Hello Dave
In Marlin, M600 is used for filament change.
The M600 command initiates the filament change procedure.
In
LinuxCNC, M600 is used to call a subroutine for dynamic tool measurement after a manual tool change.
The user has now tried to output the M600 directly via the G-code generated by CamBam. For this purpose, the M6 was replaced with M600 in the tool change.
This also works, but CamBam then no longer outputs M3 in the following mop. (?¿ why)
This led to the spindle not starting after the tool change.
As I have written, LinuxCNC is not my world. For me, the main thing was that M3 was not output. Everything that happens behind this in LinuxCNC I only know from other descriptions.
M3 is a modal command for me.

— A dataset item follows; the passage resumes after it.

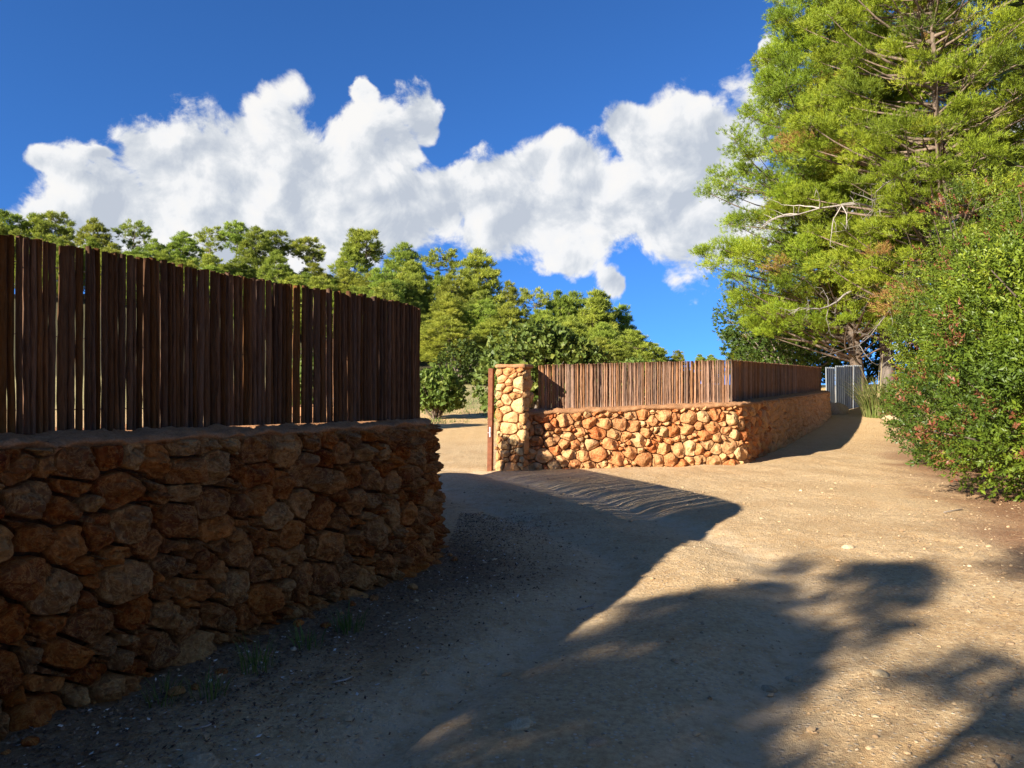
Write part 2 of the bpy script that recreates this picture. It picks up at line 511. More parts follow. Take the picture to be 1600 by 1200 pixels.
lit_l = sstep(1.25, .2, dn+.5*fbm(P2*1.4, 3, 15))                                  # leaf mould at the wall foot
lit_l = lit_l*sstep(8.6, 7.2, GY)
fieldm = sstep(18, 24, GY)*sstep(9, 3, GX-.25*GY)
dry = sstep(35, 40, GY+2*fbm(P2*.2, 3, 2))
woods = sstep(57, 62, GY)
trackm = (np.exp(-((dn-1.5)/.3)**2)+np.exp(-((dn-3.0)/.3)**2))*(GY < 15)
mm, N, b, out = new_mat('sandy_track')
tcn = N.n('ShaderNodeTexCoord'); v = tcn.outputs['Object']
def att(nm):
    a = N.n('ShaderNodeAttribute'); a.attribute_name = nm; return a.outputs['Fac']
n1_ = N.noise(v, .9, 5, .6, .3); n2_ = N.noise(v, 7, 6, .65); n3_ = N.noise(v, 26, 8, .75)
gr = N.voro(v, 38); gcol = N.voro(v, 38, out='Color'); gr2 = N.voro(v, 130)
sep_ = N.n('ShaderNodeSeparateColor'); N.put(sep_.inputs[0], gcol)
c = N.mix(N.mapr(n1_, .40, .60), (.64, .45, .235), (.52, .335, .155))
c = N.mix(N.mapr(n2_, .35, .7, 0, .6), c, (.66, .50, .295))
c = N.mix(N.mapr(n3_, .42, .66, 0, .85), c, (.35, .205, .095))
peb = N.math('MULTIPLY', N.math('LESS_THAN', gr, .33), N.math('GREATER_THAN', sep_.outputs[0], .6))
c = N.mix(N.math('MULTIPLY', peb, .85), c, N.mix(sep_.outputs[1], (.34, .25, .17), (.62, .52, .38)))
c = N.mix(N.math('MULTIPLY', N.math('MULTIPLY', att('track'), N.mapr(n2_, .3, .6)), .75), c, (.62, .47, .29))
c = N.mix(N.math('MULTIPLY', att('field'), .8), c, N.mix(N.mapr(n2_, .3, .7), (.56, .335, .135), (.64, .45, .23)))
c = N.mix(N.math('MULTIPLY', att('dry'), .85), c, N.mix(N.mapr(n1_, .35, .65), (.40, .33, .16), (.27, .26, .10)))
c = N.mix(N.math('MULTIPLY', att('litter_r'), N.mapr(n3_, .3, .6, .55, .98)), c, N.mix(n3_, (.12, .05, .025), (.34, .165, .085)))
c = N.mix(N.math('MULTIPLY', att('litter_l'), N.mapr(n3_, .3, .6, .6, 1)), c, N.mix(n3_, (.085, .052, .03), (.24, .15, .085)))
c = N.mix(att('woods'), c, (.07, .06, .03))
N.put(b.inputs['Base Color'], c)
hh = N.math('ADD', N.math('MULTIPLY', N.mapr(gr, 0, .5, 1, 0), N.math('MULTIPLY', sep_.outputs[0], .8)), N.math('MULTIPLY', n3_, 1.1))
hh = N.math('ADD', hh, N.math('MULTIPLY', N.mapr(gr2, 0, .5, 1, 0), .35))
hh = N.math('ADD', hh, N.math('MULTIPLY', n2_, 1.6))
bump(N, b, hh, .8, .022)
b.inputs['Roughness'].default_value = .95
b.inputs['Specular IOR Level'].default_value = .1
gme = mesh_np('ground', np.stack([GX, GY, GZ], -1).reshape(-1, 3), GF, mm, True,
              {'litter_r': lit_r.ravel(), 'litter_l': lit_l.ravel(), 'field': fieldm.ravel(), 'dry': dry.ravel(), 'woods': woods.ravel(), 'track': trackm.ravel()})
tag(ob('ground', gme), kind='structure')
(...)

Once set, it must actually hold.
After reading LinuxCNC stuff for a few hours, much without understanding it, I found the article in the LinuxCNC forum.
https://forum.linuxcnc.org/forum/10-advanced-configuration/5596-manual-tool-change--tool-lengh-touch-off?start=30#48235There M6 is mapped via some ini-file in LinuxCNC with M600.
M600 only has to be called once at the beginning of the program, then the tool change can be triggered normally with M6, then the tool is measured.
This seems to be the solution to the problem for the user.What I don't understand is that after changing the M6 to another value, CamBam no longer outputs the M3 in the following Mop.
This seems to be a bug in CamBam.
Unfortunately, I have pretty much given up hope of fixing bugs in CamBam.
After 3 Years from the last version I can no longer tell any user that anything will be fixed in a future version.
So I can only look for workarounds and try to keep the users with CamBam.
This is already quite frustrating for me.